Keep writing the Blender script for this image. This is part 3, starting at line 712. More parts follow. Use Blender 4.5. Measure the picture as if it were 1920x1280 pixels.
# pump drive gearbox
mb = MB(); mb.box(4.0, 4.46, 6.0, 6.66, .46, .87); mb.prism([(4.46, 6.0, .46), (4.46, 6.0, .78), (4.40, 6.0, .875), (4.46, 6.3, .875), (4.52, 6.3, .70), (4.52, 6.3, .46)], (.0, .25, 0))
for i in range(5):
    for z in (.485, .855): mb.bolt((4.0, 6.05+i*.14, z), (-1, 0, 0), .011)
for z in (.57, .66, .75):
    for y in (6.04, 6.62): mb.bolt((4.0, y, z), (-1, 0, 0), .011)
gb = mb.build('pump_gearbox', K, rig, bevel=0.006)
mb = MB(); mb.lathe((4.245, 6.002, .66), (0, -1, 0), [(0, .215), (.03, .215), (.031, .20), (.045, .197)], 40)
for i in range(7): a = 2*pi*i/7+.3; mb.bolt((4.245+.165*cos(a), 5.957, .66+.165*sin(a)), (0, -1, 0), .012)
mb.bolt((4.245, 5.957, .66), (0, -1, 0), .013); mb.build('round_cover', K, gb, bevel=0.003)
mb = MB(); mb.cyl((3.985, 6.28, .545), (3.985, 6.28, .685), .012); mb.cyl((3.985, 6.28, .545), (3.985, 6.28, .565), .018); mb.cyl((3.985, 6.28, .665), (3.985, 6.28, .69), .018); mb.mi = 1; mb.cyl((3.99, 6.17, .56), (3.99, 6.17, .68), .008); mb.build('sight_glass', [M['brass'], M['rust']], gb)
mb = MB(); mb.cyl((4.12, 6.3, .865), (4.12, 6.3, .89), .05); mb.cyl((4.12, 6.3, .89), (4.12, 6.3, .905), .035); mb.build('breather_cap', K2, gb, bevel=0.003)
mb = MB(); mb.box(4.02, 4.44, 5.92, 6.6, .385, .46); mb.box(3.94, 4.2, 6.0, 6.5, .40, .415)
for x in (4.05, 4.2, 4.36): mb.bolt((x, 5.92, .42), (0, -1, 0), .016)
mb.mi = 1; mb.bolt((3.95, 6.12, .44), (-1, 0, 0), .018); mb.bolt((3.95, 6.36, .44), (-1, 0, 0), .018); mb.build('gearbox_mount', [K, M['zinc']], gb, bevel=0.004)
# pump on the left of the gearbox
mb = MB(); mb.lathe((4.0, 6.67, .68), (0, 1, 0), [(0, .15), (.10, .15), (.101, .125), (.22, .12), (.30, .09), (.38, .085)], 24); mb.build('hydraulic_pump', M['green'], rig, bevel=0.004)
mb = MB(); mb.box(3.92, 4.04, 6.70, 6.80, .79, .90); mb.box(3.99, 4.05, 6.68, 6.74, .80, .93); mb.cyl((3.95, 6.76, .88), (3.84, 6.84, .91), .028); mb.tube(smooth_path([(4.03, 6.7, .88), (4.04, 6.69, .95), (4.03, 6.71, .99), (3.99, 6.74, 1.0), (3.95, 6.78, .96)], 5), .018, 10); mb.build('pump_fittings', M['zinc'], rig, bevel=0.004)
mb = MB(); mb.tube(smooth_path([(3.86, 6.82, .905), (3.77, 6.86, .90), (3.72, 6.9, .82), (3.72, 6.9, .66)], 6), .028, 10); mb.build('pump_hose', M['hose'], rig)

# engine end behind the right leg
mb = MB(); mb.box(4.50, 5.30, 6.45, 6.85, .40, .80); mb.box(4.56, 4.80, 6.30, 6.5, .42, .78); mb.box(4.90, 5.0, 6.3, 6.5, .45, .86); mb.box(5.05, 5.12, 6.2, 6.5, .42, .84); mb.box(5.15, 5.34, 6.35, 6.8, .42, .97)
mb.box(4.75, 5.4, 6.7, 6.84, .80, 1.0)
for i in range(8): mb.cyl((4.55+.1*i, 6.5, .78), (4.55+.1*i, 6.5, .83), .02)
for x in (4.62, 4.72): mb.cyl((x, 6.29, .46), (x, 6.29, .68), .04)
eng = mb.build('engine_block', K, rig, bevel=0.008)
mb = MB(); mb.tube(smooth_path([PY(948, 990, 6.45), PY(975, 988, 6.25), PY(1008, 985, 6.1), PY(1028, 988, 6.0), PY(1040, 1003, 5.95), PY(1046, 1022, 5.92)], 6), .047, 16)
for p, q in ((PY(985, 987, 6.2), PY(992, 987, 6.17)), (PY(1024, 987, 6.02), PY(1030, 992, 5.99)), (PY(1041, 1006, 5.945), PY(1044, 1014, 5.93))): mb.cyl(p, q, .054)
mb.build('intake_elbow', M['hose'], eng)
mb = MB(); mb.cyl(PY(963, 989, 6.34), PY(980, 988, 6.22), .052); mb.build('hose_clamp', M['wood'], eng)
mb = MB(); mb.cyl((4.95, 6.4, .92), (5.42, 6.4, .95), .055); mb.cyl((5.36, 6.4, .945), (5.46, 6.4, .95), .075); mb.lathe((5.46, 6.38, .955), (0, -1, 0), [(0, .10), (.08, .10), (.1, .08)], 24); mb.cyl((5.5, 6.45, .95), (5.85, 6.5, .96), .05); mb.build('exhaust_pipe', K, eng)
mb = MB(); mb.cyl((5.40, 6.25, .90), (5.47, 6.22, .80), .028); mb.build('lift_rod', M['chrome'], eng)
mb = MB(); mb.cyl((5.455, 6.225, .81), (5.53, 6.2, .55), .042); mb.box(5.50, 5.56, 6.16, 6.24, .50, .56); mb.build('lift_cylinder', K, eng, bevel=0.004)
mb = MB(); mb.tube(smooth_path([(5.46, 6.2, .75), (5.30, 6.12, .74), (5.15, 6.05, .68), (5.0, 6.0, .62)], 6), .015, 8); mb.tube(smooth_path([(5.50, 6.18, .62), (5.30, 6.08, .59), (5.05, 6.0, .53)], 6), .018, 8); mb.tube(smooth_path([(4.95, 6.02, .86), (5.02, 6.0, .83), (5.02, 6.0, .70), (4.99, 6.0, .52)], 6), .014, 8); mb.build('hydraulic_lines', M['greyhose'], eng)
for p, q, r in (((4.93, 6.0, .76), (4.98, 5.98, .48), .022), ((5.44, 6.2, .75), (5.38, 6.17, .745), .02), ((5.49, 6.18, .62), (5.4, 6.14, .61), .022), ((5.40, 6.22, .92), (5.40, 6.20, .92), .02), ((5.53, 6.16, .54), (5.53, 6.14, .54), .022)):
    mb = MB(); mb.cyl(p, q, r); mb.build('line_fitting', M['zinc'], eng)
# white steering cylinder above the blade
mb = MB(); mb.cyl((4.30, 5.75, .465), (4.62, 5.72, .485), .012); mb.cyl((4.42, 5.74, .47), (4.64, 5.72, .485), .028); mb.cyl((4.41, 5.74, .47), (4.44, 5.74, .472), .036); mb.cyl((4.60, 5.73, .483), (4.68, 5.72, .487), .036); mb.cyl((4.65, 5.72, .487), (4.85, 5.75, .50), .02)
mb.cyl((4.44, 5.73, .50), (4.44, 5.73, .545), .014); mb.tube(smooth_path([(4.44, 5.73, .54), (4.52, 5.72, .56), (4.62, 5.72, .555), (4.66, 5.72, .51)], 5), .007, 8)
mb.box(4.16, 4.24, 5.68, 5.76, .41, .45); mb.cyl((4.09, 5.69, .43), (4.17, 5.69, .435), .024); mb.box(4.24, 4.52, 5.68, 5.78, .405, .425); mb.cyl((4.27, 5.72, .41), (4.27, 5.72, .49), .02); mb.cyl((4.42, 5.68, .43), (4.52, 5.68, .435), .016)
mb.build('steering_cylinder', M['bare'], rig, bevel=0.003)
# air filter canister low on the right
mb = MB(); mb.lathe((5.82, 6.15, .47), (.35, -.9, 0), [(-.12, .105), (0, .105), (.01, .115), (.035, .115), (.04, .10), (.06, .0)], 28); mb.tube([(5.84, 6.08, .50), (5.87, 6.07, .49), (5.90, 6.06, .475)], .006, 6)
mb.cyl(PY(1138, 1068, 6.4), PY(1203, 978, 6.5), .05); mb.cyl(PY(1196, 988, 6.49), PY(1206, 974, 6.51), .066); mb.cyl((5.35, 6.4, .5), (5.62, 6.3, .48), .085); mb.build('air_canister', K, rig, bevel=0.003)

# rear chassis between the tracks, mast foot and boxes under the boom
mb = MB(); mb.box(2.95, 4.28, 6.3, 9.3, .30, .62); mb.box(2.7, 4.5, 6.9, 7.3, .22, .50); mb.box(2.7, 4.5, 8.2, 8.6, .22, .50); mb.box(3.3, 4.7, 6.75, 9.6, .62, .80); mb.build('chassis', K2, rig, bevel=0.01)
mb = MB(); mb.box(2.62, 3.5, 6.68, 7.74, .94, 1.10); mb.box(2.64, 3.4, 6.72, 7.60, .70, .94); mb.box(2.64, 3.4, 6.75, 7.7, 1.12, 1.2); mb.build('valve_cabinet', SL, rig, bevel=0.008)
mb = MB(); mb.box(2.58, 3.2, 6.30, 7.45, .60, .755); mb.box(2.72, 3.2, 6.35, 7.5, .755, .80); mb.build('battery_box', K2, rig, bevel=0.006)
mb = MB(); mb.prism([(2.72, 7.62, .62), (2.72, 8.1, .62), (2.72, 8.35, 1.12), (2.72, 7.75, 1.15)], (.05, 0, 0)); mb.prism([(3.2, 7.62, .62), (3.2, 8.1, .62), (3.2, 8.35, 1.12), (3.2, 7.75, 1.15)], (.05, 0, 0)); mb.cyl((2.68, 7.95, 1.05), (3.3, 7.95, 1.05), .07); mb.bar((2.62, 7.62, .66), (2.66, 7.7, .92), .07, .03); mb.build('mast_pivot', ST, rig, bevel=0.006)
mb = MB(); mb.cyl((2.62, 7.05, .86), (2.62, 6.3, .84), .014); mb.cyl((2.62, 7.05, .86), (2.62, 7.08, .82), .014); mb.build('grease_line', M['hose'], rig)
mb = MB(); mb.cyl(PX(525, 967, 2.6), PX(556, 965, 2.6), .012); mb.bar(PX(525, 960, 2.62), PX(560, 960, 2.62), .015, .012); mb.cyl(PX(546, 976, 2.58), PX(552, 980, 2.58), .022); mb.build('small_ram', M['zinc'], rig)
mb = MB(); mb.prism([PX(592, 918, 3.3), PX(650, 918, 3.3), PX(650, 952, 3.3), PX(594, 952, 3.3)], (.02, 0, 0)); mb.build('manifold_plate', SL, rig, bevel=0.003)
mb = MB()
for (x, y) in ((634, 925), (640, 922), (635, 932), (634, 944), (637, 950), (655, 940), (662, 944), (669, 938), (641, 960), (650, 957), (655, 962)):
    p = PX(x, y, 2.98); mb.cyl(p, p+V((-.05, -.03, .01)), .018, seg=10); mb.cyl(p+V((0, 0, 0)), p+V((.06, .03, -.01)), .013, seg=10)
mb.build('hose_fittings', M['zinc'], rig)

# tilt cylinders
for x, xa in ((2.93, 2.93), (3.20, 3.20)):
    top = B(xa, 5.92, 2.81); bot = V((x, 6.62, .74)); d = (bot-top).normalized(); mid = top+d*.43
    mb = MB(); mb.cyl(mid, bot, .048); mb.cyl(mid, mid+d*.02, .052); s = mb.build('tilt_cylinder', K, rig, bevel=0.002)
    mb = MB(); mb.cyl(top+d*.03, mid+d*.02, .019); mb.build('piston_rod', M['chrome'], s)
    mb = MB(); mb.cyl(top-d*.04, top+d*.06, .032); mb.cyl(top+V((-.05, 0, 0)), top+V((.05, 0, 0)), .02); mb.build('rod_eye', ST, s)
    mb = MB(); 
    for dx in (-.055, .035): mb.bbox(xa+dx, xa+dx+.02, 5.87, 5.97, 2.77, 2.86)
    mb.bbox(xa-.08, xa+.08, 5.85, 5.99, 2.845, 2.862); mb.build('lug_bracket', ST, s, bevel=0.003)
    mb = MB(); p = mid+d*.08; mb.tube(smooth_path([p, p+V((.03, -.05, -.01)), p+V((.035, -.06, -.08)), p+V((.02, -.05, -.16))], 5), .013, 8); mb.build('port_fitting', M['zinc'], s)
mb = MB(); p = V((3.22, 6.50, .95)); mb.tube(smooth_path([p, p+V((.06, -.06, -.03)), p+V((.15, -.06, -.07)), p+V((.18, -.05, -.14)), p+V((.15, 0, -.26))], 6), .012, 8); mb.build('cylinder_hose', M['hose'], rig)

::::

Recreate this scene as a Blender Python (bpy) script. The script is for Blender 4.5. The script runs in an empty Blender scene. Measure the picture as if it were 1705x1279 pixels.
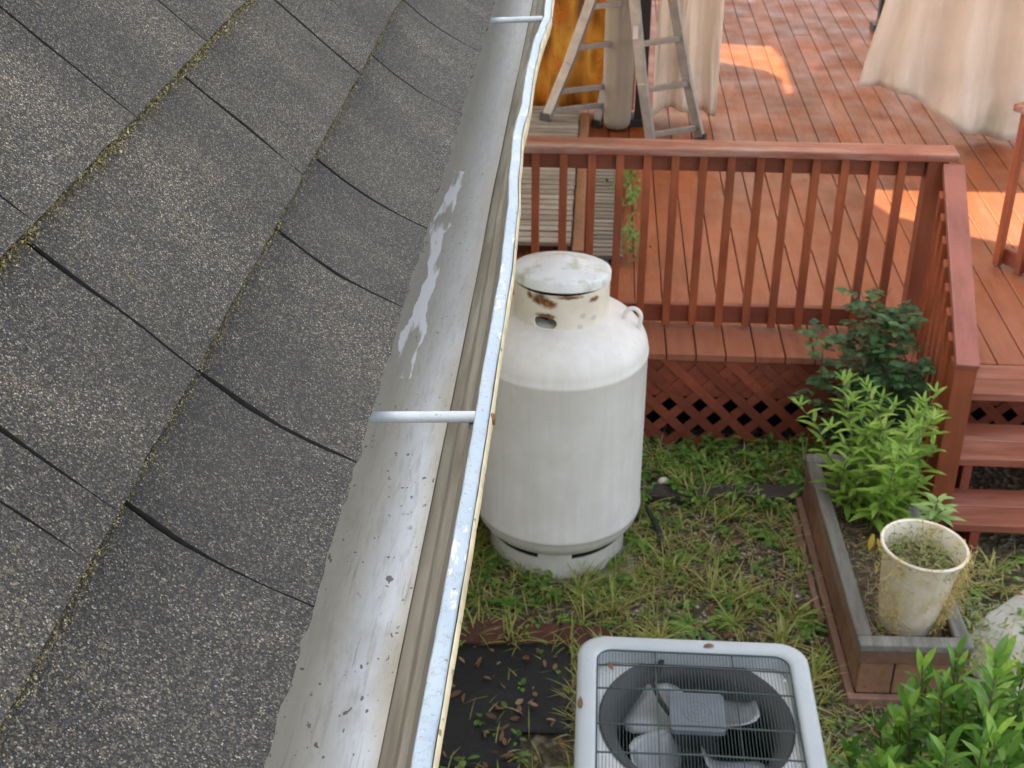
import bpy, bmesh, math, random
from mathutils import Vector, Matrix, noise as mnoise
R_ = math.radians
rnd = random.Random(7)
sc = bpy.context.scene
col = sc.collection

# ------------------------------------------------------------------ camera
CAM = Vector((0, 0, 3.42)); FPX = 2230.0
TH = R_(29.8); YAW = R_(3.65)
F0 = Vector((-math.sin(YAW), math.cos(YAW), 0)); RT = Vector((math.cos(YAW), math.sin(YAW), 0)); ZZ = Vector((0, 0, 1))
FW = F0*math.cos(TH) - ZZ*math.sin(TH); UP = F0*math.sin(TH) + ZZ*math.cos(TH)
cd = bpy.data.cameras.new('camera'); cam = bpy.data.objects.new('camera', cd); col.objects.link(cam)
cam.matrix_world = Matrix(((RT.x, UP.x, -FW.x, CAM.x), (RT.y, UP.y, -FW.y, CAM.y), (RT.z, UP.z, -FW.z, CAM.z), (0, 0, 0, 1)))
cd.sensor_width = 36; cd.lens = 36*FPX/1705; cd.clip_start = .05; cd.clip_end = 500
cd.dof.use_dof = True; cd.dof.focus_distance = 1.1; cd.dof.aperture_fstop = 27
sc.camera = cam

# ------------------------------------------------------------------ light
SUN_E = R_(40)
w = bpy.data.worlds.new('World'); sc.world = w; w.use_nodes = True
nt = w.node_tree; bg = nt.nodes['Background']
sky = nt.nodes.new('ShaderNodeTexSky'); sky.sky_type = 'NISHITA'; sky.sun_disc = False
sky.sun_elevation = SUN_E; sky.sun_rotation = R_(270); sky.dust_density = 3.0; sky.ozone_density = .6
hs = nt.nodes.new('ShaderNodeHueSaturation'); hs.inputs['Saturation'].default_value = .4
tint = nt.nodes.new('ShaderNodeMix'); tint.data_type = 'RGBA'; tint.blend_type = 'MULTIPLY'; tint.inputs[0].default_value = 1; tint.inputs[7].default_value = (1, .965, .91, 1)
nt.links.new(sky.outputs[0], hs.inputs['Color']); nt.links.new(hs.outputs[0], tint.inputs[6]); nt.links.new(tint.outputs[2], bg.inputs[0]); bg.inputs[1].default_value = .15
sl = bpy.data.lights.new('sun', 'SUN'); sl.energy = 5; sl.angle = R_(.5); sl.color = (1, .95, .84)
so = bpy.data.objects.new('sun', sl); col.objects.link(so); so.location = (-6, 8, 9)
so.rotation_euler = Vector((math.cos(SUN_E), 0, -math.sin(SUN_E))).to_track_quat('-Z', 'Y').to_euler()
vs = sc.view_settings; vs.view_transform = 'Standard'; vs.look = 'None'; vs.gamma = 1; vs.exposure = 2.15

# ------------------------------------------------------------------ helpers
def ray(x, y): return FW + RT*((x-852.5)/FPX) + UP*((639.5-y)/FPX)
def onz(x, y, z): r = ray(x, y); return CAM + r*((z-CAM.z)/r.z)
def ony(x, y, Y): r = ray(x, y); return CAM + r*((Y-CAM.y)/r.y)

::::

Leave out the pictures and transcribe exactly the lines from the one containing "Recreate this scene" through the one containing "col = sc.collection".

▸ **Exercise result**
Recreate this scene as a Blender Python (bpy) script. The script is for Blender 4.5. The script runs in an empty Blender scene. Measure the picture as if it were 1705x1279 pixels.
import bpy, bmesh, math, random
from mathutils import Vector, Matrix, noise as mnoise
R_ = math.radians
rnd = random.Random(7)
sc = bpy.context.scene
col = sc.collection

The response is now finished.